Australian prison logs lots of false alarms

 - 
04/17/2009
Hey, I suppose if you're going to be wasting tax payer money, and the valuable time and resources of first responders, it might as well be a police run institution doing the wasting, right? I came across this story this morning at abc.net.au, an ABC News affiliate for Australia, and had a chuckle. The Alexander Maconochie Centre, a new prison located in the town of Hume in the Australian Capital Territory, has been having some problems with it's alarm systems, both security and fire. The story states the security system problems were ironed out before the first batch of inmates were moved in September 2008 (good thing, I would say... don't you want a pretty airtight security system at your local prison?), but the fire alarm system continues to cause problems, apparently activating and necessitating dispatch 33 times since the prison opened. According to corrections minister John Hargreaves "some of the false alarms were triggered by inmates smoking, which is banned in the prison." Huh? First of all, does cigarette smoke normally set off fire alarms? Secondly, if they're not supposed to be smoking in prison, why are they smoking in prison? Aren't the inmates pretty much under lock and key? Isn't pretty much every single one of their actions monitored? I hope so. I love this particular excerpt... It seems to scream out "we need someone to lay down the rules":
Vince McDevitt from the CPSU [Community and Public Sector Union] says the union is in talks with jail management to allow inmates and staff to smoke in designated outdoor areas. Mr McDevitt says it is also important for jail officers to be able to permit inmates to smoke inside the jail, in certain situations. "For instance a prisoner who became agitated or potentially had some mental issues, if they start for example, to head butt the cell bars like a rhinoceros screaming for a cigarette, then the superindentant, it's important that they have a discretionary power to allow an individual to smoke," he said.
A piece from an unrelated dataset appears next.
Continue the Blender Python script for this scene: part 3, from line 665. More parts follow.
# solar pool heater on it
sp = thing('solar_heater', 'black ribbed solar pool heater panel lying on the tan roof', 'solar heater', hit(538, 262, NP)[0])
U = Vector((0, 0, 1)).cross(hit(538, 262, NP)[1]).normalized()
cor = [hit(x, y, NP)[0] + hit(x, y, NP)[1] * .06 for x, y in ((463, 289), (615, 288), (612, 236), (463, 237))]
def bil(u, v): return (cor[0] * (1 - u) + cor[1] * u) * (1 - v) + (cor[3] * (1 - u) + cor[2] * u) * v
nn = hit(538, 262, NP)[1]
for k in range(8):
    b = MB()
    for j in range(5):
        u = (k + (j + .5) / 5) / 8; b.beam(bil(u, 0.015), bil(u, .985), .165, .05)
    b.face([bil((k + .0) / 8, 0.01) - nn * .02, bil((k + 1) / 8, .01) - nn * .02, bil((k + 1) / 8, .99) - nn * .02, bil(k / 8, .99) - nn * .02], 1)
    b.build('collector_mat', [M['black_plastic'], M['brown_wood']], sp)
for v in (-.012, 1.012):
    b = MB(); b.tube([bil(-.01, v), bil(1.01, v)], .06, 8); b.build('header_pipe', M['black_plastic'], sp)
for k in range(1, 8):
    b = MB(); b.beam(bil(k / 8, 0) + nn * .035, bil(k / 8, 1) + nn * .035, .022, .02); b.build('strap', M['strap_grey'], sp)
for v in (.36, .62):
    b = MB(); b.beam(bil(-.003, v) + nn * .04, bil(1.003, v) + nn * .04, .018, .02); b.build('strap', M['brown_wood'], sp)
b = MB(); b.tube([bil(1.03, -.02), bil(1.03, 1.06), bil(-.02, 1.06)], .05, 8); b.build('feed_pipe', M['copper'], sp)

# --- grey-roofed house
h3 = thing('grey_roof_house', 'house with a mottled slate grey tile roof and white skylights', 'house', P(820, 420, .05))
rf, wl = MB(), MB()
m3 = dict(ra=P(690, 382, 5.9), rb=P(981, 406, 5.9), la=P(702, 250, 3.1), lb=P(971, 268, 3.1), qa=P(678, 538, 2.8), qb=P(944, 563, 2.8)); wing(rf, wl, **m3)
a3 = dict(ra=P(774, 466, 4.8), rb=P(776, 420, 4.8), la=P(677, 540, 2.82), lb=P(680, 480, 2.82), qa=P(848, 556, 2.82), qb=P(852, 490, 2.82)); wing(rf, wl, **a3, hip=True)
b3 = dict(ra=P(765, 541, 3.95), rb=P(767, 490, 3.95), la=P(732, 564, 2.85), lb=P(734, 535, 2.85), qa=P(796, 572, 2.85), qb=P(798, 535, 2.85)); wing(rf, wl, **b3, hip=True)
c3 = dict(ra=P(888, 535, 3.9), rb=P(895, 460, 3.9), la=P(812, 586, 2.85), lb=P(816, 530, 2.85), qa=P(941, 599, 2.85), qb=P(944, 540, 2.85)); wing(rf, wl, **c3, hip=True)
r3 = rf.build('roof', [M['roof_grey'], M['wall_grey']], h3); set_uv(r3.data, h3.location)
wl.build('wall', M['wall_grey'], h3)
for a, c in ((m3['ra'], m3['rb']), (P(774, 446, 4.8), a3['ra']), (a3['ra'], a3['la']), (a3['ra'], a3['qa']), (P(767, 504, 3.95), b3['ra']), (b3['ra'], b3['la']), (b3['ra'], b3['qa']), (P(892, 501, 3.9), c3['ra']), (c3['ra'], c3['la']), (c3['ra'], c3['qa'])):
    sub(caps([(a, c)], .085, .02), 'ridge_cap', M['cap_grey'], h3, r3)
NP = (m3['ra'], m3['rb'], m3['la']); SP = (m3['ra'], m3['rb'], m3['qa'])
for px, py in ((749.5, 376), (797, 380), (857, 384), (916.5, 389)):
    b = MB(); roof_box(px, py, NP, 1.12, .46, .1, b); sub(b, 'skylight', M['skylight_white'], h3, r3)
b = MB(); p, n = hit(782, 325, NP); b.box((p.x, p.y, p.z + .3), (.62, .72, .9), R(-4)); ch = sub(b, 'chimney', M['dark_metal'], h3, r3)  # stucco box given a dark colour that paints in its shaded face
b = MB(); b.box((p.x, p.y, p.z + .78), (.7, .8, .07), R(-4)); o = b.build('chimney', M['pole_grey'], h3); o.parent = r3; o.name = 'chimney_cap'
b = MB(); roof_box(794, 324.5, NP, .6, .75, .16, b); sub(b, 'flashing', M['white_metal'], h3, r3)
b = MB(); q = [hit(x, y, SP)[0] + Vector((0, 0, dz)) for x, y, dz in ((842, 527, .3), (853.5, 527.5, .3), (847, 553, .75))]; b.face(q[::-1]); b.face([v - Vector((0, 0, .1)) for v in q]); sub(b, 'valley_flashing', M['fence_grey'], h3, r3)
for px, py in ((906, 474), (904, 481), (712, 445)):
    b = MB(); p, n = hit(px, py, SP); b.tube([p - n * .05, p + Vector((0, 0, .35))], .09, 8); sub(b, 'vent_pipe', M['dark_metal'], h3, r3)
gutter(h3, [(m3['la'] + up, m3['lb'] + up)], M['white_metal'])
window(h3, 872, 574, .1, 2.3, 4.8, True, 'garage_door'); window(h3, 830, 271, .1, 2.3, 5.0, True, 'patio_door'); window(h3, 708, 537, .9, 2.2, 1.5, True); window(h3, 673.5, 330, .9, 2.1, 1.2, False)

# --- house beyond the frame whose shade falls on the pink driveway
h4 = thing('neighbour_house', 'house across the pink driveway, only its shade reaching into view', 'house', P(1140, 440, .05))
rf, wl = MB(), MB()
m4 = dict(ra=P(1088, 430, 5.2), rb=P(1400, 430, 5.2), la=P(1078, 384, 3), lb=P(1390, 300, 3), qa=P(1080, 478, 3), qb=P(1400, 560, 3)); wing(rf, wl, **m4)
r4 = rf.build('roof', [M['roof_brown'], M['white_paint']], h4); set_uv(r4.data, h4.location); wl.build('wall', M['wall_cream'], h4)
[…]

Again, I say Huh? Why? That's like when my son doesn't want to eat his peas, but does want ice cream. I tell him "no, that's not allowed," and he throws a tantrum. So it's important that I give him the ice cream so he'll stop his tantrum? That makes absolutely no parenting sense at all. How about this for a different tack: "No, you can't smoke. You're in prison and have lost that right." I guess I just feel that if prisoners sneaking smokes is costing money through false alarm dispatch, they should be stopped from smoking. I mean home and business owners the world over get severe financial penalties at far fewer than 33 false alarms. Just my opinion. I welcome yours.